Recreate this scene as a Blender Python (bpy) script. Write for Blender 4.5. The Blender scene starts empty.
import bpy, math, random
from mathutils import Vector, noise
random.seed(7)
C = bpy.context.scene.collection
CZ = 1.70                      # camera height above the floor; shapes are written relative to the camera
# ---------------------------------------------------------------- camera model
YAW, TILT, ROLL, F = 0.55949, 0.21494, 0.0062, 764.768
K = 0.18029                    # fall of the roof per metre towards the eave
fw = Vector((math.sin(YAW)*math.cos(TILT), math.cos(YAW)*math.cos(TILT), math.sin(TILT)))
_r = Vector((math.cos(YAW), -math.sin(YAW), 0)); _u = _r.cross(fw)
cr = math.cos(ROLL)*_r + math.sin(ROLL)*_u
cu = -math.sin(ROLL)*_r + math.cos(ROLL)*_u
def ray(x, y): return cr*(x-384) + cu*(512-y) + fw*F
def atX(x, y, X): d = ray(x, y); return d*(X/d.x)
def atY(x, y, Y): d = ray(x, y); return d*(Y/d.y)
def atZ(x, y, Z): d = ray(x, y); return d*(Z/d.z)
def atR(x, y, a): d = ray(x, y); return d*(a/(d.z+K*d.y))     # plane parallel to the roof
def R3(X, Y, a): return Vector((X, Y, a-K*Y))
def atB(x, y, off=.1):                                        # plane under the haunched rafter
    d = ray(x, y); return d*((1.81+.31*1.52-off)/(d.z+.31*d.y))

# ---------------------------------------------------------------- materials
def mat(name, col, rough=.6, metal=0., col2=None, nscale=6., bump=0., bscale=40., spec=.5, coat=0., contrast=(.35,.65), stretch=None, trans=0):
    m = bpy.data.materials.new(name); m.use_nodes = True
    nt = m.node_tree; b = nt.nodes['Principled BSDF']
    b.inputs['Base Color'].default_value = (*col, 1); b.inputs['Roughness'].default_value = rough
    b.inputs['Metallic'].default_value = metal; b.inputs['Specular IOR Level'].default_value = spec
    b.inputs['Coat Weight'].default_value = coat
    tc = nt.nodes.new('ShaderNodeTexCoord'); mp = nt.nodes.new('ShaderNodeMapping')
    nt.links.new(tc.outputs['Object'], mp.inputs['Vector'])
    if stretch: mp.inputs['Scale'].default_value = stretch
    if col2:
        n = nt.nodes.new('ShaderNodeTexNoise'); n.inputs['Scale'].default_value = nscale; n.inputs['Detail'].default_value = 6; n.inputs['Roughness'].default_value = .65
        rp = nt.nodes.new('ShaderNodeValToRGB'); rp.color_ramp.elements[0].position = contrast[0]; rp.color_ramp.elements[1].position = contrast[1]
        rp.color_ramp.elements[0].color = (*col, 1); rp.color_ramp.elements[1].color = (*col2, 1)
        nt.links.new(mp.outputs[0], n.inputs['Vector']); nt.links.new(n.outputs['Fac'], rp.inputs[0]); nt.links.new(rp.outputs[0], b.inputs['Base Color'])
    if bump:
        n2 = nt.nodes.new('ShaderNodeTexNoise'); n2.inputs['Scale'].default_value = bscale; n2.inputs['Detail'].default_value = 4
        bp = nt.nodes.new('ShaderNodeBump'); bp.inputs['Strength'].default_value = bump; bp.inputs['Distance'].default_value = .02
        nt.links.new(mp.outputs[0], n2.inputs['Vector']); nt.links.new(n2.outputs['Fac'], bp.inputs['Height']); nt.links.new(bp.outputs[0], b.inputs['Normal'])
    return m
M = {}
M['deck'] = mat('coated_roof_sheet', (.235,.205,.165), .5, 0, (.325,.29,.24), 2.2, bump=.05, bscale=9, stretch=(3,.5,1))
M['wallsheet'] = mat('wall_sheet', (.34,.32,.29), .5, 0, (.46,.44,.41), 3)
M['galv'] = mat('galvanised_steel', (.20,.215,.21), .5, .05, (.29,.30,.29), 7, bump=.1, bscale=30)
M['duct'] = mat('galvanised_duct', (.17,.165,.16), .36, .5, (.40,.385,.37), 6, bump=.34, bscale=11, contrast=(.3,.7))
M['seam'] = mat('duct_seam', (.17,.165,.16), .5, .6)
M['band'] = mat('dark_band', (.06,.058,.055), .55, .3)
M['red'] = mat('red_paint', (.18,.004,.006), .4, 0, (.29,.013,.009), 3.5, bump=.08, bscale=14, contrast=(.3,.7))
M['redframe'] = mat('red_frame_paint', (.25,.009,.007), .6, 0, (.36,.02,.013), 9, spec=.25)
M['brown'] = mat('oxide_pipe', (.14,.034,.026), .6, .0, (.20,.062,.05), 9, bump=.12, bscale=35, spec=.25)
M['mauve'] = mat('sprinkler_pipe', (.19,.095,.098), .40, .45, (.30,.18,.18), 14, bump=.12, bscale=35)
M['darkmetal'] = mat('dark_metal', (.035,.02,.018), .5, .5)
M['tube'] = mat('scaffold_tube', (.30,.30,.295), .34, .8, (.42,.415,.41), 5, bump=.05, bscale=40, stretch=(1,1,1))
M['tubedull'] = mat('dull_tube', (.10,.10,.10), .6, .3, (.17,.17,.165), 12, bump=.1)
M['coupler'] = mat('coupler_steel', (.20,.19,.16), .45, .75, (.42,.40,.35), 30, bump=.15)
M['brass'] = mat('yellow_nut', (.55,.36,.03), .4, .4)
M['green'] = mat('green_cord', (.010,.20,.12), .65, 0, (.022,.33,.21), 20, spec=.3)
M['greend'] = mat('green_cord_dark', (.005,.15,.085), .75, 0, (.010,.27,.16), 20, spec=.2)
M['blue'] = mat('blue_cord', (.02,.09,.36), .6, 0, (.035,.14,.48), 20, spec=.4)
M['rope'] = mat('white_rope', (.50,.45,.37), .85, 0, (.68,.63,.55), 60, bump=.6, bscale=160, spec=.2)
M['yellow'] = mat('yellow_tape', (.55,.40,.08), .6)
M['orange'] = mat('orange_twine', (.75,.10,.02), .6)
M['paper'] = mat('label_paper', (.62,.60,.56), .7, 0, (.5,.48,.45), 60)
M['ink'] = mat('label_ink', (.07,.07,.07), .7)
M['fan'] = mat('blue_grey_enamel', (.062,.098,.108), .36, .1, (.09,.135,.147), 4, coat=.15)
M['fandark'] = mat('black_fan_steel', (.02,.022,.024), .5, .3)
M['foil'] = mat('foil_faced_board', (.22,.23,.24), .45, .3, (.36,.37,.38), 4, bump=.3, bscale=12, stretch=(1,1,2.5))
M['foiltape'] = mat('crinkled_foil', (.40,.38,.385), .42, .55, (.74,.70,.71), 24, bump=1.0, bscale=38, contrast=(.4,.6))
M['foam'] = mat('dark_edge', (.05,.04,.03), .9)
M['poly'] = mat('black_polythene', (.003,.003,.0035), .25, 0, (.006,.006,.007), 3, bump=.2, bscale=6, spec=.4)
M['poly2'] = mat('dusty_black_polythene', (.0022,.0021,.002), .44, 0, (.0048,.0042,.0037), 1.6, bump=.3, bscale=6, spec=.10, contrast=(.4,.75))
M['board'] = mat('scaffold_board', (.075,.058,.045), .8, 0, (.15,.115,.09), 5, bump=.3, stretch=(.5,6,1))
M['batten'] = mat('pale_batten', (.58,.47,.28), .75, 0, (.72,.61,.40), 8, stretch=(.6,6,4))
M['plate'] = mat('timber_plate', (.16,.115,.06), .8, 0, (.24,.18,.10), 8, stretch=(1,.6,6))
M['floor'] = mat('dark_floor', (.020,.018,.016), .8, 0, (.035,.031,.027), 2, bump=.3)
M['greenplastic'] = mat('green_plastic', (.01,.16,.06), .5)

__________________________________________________

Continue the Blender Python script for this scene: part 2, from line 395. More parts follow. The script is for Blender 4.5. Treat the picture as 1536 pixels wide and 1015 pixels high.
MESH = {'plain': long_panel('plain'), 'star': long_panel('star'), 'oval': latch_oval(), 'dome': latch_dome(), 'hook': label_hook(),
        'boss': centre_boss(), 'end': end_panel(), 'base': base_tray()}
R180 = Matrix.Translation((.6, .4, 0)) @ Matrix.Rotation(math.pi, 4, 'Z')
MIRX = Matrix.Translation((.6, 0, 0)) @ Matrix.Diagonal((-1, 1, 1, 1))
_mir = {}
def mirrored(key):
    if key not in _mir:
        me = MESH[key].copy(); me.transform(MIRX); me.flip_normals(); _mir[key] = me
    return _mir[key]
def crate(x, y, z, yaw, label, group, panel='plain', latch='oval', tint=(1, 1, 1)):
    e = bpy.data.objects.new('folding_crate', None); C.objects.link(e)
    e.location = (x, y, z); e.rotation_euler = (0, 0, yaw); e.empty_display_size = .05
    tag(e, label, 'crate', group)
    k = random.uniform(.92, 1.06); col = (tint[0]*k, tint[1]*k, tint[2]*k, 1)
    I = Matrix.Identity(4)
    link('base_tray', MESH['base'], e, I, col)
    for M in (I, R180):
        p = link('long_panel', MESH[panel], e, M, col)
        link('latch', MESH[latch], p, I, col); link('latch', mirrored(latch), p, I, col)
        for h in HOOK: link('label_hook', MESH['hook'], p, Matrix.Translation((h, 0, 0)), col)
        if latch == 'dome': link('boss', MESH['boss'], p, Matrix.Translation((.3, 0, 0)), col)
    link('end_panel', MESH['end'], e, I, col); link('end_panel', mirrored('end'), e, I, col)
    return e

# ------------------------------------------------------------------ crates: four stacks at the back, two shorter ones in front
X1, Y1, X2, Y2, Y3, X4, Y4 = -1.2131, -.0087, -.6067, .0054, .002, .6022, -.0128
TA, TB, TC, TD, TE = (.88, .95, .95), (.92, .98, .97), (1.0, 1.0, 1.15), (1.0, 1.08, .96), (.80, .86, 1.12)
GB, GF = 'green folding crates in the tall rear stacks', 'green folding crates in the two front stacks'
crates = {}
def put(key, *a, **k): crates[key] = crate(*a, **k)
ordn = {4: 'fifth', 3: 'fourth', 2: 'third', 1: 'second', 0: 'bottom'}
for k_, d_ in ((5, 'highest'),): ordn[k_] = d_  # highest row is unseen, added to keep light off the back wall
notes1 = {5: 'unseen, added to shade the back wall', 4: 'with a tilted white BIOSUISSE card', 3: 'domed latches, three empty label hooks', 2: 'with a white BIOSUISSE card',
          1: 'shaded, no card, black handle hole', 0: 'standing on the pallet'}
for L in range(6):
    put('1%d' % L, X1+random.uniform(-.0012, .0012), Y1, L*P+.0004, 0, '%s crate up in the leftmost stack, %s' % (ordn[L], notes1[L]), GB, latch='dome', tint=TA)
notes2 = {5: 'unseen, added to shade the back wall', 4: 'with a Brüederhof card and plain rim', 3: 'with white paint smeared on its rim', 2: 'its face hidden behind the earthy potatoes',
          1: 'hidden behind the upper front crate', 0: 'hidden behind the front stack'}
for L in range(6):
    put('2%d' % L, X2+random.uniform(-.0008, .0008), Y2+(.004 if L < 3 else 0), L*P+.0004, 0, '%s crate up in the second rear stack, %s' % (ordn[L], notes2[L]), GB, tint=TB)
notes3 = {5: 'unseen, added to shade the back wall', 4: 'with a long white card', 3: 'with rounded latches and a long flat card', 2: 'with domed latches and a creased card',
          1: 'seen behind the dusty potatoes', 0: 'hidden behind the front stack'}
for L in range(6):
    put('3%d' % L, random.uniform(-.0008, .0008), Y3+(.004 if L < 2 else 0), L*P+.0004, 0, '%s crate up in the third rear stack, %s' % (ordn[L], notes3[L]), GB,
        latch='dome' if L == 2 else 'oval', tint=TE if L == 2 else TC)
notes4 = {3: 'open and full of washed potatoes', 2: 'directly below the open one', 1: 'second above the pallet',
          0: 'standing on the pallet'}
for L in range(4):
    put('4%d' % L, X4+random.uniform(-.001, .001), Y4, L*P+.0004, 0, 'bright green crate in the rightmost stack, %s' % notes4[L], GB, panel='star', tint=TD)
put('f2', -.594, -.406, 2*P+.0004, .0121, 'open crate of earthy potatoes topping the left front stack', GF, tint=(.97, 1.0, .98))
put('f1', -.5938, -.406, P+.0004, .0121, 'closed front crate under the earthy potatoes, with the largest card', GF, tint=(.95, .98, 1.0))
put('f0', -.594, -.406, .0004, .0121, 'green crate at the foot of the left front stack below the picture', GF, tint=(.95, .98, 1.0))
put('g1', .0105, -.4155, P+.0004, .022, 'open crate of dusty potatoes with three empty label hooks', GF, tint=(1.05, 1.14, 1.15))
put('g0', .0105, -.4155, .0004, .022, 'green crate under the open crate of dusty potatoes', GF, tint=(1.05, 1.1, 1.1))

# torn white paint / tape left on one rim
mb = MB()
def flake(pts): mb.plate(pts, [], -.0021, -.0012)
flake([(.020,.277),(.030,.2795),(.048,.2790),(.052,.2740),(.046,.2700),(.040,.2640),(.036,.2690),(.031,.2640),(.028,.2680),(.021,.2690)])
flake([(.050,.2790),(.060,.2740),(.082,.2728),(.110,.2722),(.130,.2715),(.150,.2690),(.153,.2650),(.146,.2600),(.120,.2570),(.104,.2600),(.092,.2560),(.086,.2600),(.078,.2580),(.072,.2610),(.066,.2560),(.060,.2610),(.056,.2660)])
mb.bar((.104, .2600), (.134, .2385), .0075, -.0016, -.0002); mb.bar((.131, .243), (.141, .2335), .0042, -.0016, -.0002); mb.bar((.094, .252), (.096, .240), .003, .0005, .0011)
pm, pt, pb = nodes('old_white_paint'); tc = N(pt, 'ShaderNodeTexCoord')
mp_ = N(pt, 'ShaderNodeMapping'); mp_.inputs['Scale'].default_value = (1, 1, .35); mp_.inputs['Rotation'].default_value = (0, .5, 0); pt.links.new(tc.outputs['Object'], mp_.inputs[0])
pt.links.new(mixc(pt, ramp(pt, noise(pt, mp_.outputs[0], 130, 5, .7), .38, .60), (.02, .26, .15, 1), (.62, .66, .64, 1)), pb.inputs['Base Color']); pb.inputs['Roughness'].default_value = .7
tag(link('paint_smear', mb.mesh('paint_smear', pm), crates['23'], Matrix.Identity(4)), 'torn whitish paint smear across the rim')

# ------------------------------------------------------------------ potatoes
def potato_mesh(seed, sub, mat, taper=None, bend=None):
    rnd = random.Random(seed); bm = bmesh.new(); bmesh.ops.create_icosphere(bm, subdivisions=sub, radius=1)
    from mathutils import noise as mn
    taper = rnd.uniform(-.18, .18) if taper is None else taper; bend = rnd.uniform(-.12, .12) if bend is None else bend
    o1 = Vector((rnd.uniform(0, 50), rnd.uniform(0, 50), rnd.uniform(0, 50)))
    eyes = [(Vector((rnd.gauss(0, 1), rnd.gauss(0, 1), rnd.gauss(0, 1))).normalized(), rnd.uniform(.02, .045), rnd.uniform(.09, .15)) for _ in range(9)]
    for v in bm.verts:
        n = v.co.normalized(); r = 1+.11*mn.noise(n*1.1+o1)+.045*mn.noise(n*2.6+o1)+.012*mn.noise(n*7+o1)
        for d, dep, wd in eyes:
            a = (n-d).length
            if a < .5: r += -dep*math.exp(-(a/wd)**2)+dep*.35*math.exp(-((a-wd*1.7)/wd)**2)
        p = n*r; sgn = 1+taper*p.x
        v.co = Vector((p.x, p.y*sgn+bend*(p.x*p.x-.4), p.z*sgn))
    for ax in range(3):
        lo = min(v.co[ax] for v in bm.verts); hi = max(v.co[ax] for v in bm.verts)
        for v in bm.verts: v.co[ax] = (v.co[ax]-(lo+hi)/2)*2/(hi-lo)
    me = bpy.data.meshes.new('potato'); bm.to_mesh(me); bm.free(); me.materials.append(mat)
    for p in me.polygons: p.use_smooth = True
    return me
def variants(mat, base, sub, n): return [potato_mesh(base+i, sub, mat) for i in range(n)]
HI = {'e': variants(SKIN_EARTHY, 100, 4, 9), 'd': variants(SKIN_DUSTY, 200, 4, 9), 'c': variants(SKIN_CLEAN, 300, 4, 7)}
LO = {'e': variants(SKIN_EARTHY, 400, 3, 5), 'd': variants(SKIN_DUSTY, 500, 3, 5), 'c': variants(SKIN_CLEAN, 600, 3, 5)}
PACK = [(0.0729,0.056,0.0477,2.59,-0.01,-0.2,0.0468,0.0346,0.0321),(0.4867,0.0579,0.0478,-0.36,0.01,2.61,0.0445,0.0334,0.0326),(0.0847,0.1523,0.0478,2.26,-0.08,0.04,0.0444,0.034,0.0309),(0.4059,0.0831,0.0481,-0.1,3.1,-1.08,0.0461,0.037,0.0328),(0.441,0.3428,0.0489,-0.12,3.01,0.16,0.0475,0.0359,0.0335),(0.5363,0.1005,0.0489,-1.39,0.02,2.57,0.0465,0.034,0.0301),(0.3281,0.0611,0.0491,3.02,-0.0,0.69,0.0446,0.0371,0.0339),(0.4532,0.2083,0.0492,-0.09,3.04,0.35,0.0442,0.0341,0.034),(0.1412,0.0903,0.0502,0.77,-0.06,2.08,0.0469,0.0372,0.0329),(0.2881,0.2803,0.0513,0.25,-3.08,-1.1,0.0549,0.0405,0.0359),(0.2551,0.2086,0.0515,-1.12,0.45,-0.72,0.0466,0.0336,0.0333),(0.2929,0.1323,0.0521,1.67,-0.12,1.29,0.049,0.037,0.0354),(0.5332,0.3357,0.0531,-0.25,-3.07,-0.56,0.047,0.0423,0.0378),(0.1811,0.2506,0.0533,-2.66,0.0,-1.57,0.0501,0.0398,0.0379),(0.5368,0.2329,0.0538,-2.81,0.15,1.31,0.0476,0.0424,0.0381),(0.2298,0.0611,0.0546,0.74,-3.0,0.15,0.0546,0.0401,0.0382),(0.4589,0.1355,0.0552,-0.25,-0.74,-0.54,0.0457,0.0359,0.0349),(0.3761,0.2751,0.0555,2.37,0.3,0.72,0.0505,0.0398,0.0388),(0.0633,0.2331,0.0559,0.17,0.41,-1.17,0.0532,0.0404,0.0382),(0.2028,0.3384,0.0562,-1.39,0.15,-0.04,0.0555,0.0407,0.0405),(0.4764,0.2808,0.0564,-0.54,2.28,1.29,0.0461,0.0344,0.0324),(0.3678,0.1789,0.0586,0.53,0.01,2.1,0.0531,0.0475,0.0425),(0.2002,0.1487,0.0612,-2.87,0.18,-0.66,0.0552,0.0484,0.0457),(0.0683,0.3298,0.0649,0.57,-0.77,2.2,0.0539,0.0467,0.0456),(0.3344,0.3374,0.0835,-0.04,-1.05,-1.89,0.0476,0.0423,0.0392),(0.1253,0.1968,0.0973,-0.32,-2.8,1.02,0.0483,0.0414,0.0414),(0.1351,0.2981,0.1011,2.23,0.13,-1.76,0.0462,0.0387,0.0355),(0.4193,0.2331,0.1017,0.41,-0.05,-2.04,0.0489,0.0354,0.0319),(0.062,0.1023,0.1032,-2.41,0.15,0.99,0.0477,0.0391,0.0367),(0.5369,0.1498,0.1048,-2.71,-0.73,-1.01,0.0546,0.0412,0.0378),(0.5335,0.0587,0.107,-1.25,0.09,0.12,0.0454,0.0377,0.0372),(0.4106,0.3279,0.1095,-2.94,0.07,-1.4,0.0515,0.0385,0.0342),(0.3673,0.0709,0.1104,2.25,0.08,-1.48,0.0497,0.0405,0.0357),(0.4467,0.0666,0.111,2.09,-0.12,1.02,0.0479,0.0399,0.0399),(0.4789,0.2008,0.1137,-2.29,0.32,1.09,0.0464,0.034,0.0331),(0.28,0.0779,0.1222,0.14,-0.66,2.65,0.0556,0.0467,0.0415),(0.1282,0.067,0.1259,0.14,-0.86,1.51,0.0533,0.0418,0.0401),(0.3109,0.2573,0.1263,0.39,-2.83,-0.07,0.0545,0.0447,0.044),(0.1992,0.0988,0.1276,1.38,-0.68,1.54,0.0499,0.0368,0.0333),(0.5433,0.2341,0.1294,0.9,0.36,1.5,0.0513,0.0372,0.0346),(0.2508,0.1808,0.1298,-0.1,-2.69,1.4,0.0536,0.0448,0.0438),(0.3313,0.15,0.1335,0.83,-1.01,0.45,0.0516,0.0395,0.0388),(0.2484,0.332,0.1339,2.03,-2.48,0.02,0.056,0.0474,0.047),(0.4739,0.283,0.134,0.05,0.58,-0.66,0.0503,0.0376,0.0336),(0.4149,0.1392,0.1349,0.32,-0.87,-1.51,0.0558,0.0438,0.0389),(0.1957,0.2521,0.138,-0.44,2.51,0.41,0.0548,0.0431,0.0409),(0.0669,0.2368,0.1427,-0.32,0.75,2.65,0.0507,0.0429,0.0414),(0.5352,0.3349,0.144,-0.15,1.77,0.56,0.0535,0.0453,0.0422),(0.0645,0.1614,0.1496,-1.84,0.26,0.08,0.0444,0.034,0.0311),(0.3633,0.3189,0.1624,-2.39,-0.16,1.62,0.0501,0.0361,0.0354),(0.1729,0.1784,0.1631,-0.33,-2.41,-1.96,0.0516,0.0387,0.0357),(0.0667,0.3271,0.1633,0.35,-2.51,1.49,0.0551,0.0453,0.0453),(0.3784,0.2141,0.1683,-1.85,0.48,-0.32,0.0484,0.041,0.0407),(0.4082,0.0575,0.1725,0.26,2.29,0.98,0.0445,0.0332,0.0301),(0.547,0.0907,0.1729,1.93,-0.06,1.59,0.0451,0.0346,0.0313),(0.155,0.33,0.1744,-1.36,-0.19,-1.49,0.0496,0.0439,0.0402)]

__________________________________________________

● YOUR OBJECTIVE: Write out exactly the lines from the one with "(.010,.27,.16), 20, spec=.2)" through the one with "M['greenplastic'] = mat('green_plastic', (.01,.16,.06), .5)", including both, and no others.

● TASK RESULT:
M['greend'] = mat('green_cord_dark', (.005,.15,.085), .75, 0, (.010,.27,.16), 20, spec=.2)
M['blue'] = mat('blue_cord', (.02,.09,.36), .6, 0, (.035,.14,.48), 20, spec=.4)
M['rope'] = mat('white_rope', (.50,.45,.37), .85, 0, (.68,.63,.55), 60, bump=.6, bscale=160, spec=.2)
M['yellow'] = mat('yellow_tape', (.55,.40,.08), .6)
M['orange'] = mat('orange_twine', (.75,.10,.02), .6)
M['paper'] = mat('label_paper', (.62,.60,.56), .7, 0, (.5,.48,.45), 60)
M['ink'] = mat('label_ink', (.07,.07,.07), .7)
M['fan'] = mat('blue_grey_enamel', (.062,.098,.108), .36, .1, (.09,.135,.147), 4, coat=.15)
M['fandark'] = mat('black_fan_steel', (.02,.022,.024), .5, .3)
M['foil'] = mat('foil_faced_board', (.22,.23,.24), .45, .3, (.36,.37,.38), 4, bump=.3, bscale=12, stretch=(1,1,2.5))
M['foiltape'] = mat('crinkled_foil', (.40,.38,.385), .42, .55, (.74,.70,.71), 24, bump=1.0, bscale=38, contrast=(.4,.6))
M['foam'] = mat('dark_edge', (.05,.04,.03), .9)
M['poly'] = mat('black_polythene', (.003,.003,.0035), .25, 0, (.006,.006,.007), 3, bump=.2, bscale=6, spec=.4)
M['poly2'] = mat('dusty_black_polythene', (.0022,.0021,.002), .44, 0, (.0048,.0042,.0037), 1.6, bump=.3, bscale=6, spec=.10, contrast=(.4,.75))
M['board'] = mat('scaffold_board', (.075,.058,.045), .8, 0, (.15,.115,.09), 5, bump=.3, stretch=(.5,6,1))
M['batten'] = mat('pale_batten', (.58,.47,.28), .75, 0, (.72,.61,.40), 8, stretch=(.6,6,4))
M['plate'] = mat('timber_plate', (.16,.115,.06), .8, 0, (.24,.18,.10), 8, stretch=(1,.6,6))
M['floor'] = mat('dark_floor', (.020,.018,.016), .8, 0, (.035,.031,.027), 2, bump=.3)
M['greenplastic'] = mat('green_plastic', (.01,.16,.06), .5)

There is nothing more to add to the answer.